**Data to use:**
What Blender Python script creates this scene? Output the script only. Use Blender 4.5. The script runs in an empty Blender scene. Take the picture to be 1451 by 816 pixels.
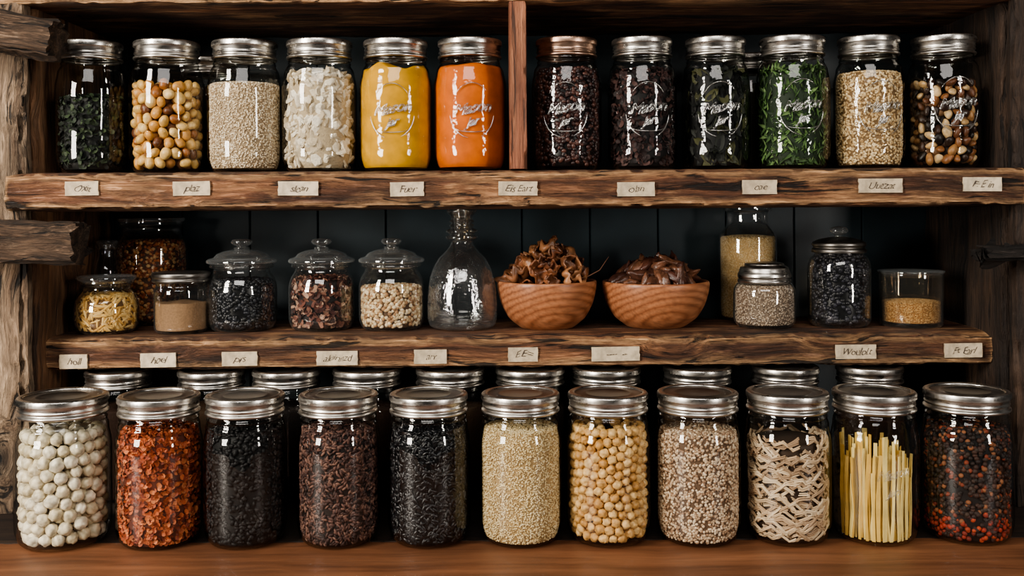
import bpy, bmesh, math, random
import numpy as np
from mathutils import Vector, Matrix, noise, Euler
PI = math.pi
rnd = random.Random(7); rng = np.random.default_rng(7)
SC = bpy.context.scene; COL = SC.collection
F = 1451*35/36.0; HY = 290.0; A = 0.0061; EYE = 1.28

def P(px, py, d):
    u = px-725.5; v = -(py-HY)
    return ((u*math.cos(A)+v*math.sin(A))/F*d, EYE+(-u*math.sin(A)+v*math.cos(A))/F*d)
def PX(px, py, d): return P(px, py, d)[0]
def lin(c):
    o = []
    for x in c[:3]:
        x = x/255.0
        o.append(x/12.92 if x <= 0.04045 else ((x+0.055)/1.055)**2.4)
    return tuple(o)+(1.0,)

# ------------------------------------------------------------------ materials
def newmat(name):
    m = bpy.data.materials.new(name); m.use_nodes = True
    nt = m.node_tree; nt.nodes.clear()
    out = nt.nodes.new('ShaderNodeOutputMaterial')
    return m, nt, out
def N(nt, typ, **kw):
    n = nt.nodes.new(typ)
    for k, v in kw.items(): setattr(n, k, v)
    return n
def ramp(nt, stops):
    r = nt.nodes.new('ShaderNodeValToRGB'); e = r.color_ramp.elements
    while len(e) < len(stops): e.new(0.5)
    for i, (p, c) in enumerate(stops):
        e[i].position = p; e[i].color = c if len(c) == 4 else tuple(c)+(1,)
    return r
def g(v): return (v, v, v, 1)

def wood(name, dark, mid, light, axis='X', long=1.6, cross=26, bump=0.6, rough=0.65, crack=0.5, warp=0.03, worn=None, wornamt=0.0, fine=0.42, knots=0.0, edge=None, stain=None):
    m, nt, out = newmat(name); L = nt.links.new
    tc = N(nt, 'ShaderNodeTexCoord')
    wn = N(nt, 'ShaderNodeTexNoise'); wn.inputs['Scale'].default_value = 6; wn.inputs['Detail'].default_value = 2
    L(tc.outputs['Object'], wn.inputs['Vector'])
    vs = N(nt, 'ShaderNodeVectorMath', operation='SCALE'); vs.inputs['Scale'].default_value = warp
    L(wn.outputs['Color'], vs.inputs[0])
    va = N(nt, 'ShaderNodeVectorMath', operation='ADD'); L(tc.outputs['Object'], va.inputs[0]); L(vs.outputs[0], va.inputs[1])
    src_v = va.outputs[0]; kn = None
    if knots:
        km = N(nt, 'ShaderNodeMapping'); s = [13, 13, 13]; s['XYZ'.index(axis)] = 6; km.inputs['Scale'].default_value = s; L(tc.outputs['Object'], km.inputs['Vector'])
        vo = N(nt, 'ShaderNodeTexVoronoi'); vo.inputs['Scale'].default_value = 1; L(km.outputs[0], vo.inputs['Vector'])
        kr = ramp(nt, [(0.0, g(1)), (0.34, g(0))]); L(vo.outputs['Distance'], kr.inputs[0])
        ks = N(nt, 'ShaderNodeVectorMath', operation='SCALE'); L(kr.outputs[0], ks.inputs[0]); ks.inputs['Scale'].default_value = 0.035*knots
        kv = N(nt, 'ShaderNodeVectorMath', operation='ADD'); L(src_v, kv.inputs[0]); L(ks.outputs[0], kv.inputs[1]); src_v = kv.outputs[0]
        kn = ramp(nt, [(0.04, g(0.22)), (0.17, g(1))]); L(vo.outputs['Distance'], kn.inputs[0])
    def mp(l, c):
        q = N(nt, 'ShaderNodeMapping')
        s = [c, c, c]; s['XYZ'.index(axis)] = l
        q.inputs['Scale'].default_value = s; L(src_v, q.inputs['Vector']); return q
    m1 = mp(long, cross); m2 = mp(long*5, cross*7); m3 = mp(long*2.2, cross*2.5); m4 = mp(long*1.8, cross*0.7)
    def nz(mm, det, ro, dis=0.0):
        n = N(nt, 'ShaderNodeTexNoise'); n.inputs['Scale'].default_value = 1; n.inputs['Detail'].default_value = det; n.inputs['Roughness'].default_value = ro; n.inputs['Distortion'].default_value = dis
        L(mm.outputs[0], n.inputs['Vector']); return n
    n1 = nz(m1, 7, 0.65, 0.4); n2 = nz(m2, 5, 0.7); n3 = nz(m3, 6, 0.6, 0.6); n4 = nz(m4, 8, 0.7, 0.4)
    r1 = ramp(nt, [(0.32, lin(dark)), (0.5, lin(mid)), (0.68, lin(light))]); L(n1.outputs['Fac'], r1.inputs[0])
    r2 = ramp(nt, [(0.3, g(fine)), (0.6, g(1.15))]); L(n2.outputs['Fac'], r2.inputs[0])
    r3 = ramp(nt, [(0.38, g(1-crack*0.97)), (0.43, g(1))]); L(n3.outputs['Fac'], r3.inputs[0])
    src = r1.outputs[0]
    if worn:
        rw = ramp(nt, [(0.52, g(0)), (0.66, g(wornamt))]); L(n4.outputs['Fac'], rw.inputs[0])
        xw = N(nt, 'ShaderNodeMix', data_type='RGBA', blend_type='MIX'); L(rw.outputs[0], xw.inputs[0]); L(src, xw.inputs[6]); xw.inputs[7].default_value = lin(worn); src = xw.outputs[2]
    def mul(a, bb, f=1.0):
        x = N(nt, 'ShaderNodeMix', data_type='RGBA', blend_type='MULTIPLY'); x.inputs[0].default_value = f; L(a, x.inputs[6]); L(bb, x.inputs[7]); return x.outputs[2]
    ns = N(nt, 'ShaderNodeTexNoise'); ns.inputs['Scale'].default_value = 8; ns.inputs['Detail'].default_value = 5; L(tc.outputs['Object'], ns.inputs['Vector'])
    rs = ramp(nt, [(0.38, g(0.45)), (0.62, g(1.15))]); L(ns.outputs['Fac'], rs.inputs[0])
    src = mul(src, rs.outputs[0], stain if stain is not None else (0.85 if worn else 0.3))
    if edge:
        ge = N(nt, 'ShaderNodeNewGeometry'); pe = ramp(nt, [(0.515, g(0)), (0.57, g(0.8))]); L(ge.outputs['Pointiness'], pe.inputs[0])
        pm = mul(pe.outputs[0], n2.outputs['Fac'], 0.6)
        xe = N(nt, 'ShaderNodeMix', data_type='RGBA', blend_type='MIX'); L(pm, xe.inputs[0]); L(src, xe.inputs[6]); xe.inputs[7].default_value = lin(edge); src = xe.outputs[2]
    src = mul(src, r2.outputs[0]); src = mul(src, r3.outputs[0])
    if kn: src = mul(src, kn.outputs[0])
    b = N(nt, 'ShaderNodeBsdfPrincipled'); b.inputs['Roughness'].default_value = rough
    L(src, b.inputs['Base Color'])
    ad = N(nt, 'ShaderNodeMath', operation='ADD'); L(r2.outputs[0], ad.inputs[0]); L(r3.outputs[0], ad.inputs[1])
    ad2 = N(nt, 'ShaderNodeMath', operation='ADD'); L(ad.outputs[0], ad2.inputs[0]); L(n1.outputs['Fac'], ad2.inputs[1])
    bp = N(nt, 'ShaderNodeBump'); bp.inputs['Strength'].default_value = bump; bp.inputs['Distance'].default_value = 0.0024
    L(ad2.outputs[0], bp.inputs['Height']); L(bp.outputs[0], b.inputs['Normal'])
    L(b.outputs[0], out.inputs[0]); return m

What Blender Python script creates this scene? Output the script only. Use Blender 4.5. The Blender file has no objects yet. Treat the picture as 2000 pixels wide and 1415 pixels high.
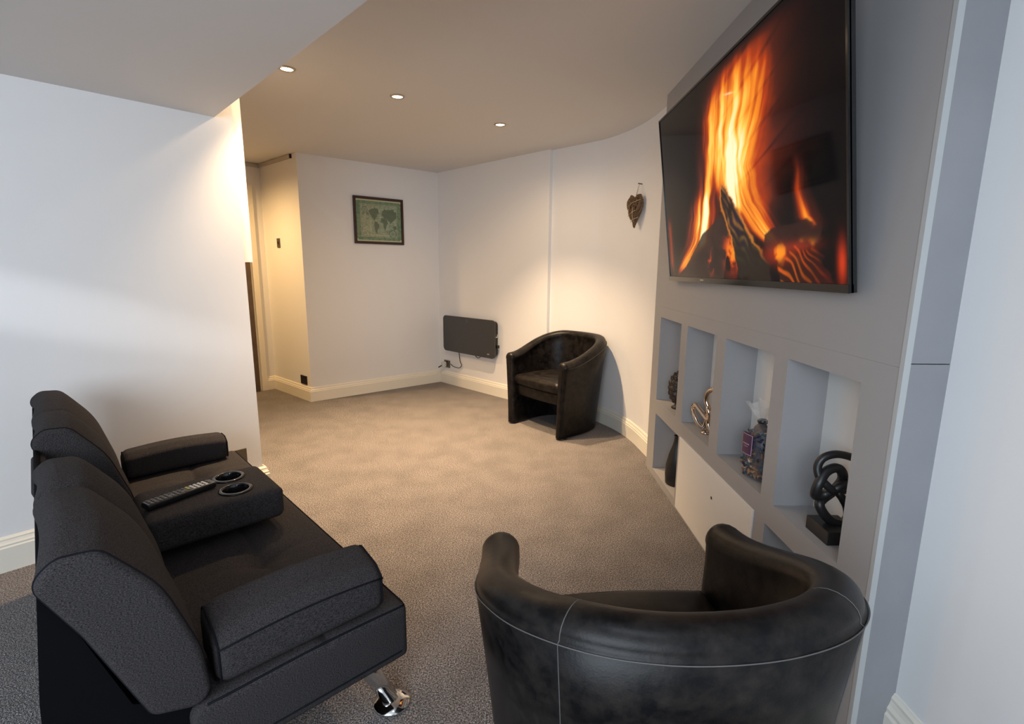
import bpy, bmesh, math, random
import numpy as np
from mathutils import Vector, Matrix
random.seed(7)
sc = bpy.context.scene
col = sc.collection
pi = math.pi

# ---------------------------------------------------------------- camera
F_PX, PITCH, ROLL = 989.6, math.radians(10.43), math.radians(0.426)
camd = bpy.data.cameras.new('camera'); cam = bpy.data.objects.new('camera', camd); col.objects.link(cam)
camd.sensor_fit = 'HORIZONTAL'; camd.sensor_width = 36.0; camd.lens = 36.0*F_PX/2000.0; camd.clip_start = .05
fw = Vector((0, math.cos(PITCH), -math.sin(PITCH))); rt = Vector((1, 0, 0)); up = Vector((0, math.sin(PITCH), math.cos(PITCH)))
r2 = rt*math.cos(ROLL)+up*math.sin(ROLL); u2 = up*math.cos(ROLL)-rt*math.sin(ROLL)
cam.matrix_world = Matrix(((r2.x, u2.x, -fw.x, 0), (r2.y, u2.y, -fw.y, 0), (r2.z, u2.z, -fw.z, 1.28), (0, 0, 0, 1)))
sc.camera = cam
# ---------------------------------------------------------------- view and world
sc.view_settings.view_transform = 'Standard'; sc.view_settings.look = 'None'
sc.view_settings.gamma = 1.0; sc.view_settings.use_curve_mapping = False
sc.view_settings.exposure = 0.9
w = bpy.data.worlds.new('world'); sc.world = w; w.use_nodes = True
w.node_tree.nodes['Background'].inputs[0].default_value = (.72, .84, 1.0, 1)
w.node_tree.nodes['Background'].inputs[1].default_value = 1.0
# ---------------------------------------------------------------- large lights
def light(name, kind, loc, target, power, color, size=None, size_y=None, spot=None, blend=1.0, parent=None):
    d = bpy.data.lights.new(name, kind); d.energy = power; d.color = color
    if kind == 'AREA': d.shape = 'RECTANGLE'; d.size = size; d.size_y = size_y or size
    elif size is not None: d.shadow_soft_size = size
    if spot: d.spot_size = spot; d.spot_blend = blend
    o = bpy.data.objects.new(name, d); col.objects.link(o); o.location = loc
    o.rotation_euler = (Vector(target)-Vector(loc)).to_track_quat('-Z', 'Y').to_euler()
    return o
WARM = (1.0, .70, .405); DAY = (.76, .88, 1.0)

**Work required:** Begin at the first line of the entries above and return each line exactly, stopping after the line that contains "F = 1451*35/36.0;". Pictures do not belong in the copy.

**Response to this task:**
What Blender Python script creates this scene? Output the script only. Use Blender 4.5. The script runs in an empty Blender scene. Take the picture to be 1451 by 816 pixels.
import bpy, bmesh, math, random
import numpy as np
from mathutils import Vector, Matrix, noise, Euler
PI = math.pi
rnd = random.Random(7); rng = np.random.default_rng(7)
SC = bpy.context.scene; COL = SC.collection
F = 1451*35/36.0; HY = 290.0; A = 0.0061; EYE = 1.28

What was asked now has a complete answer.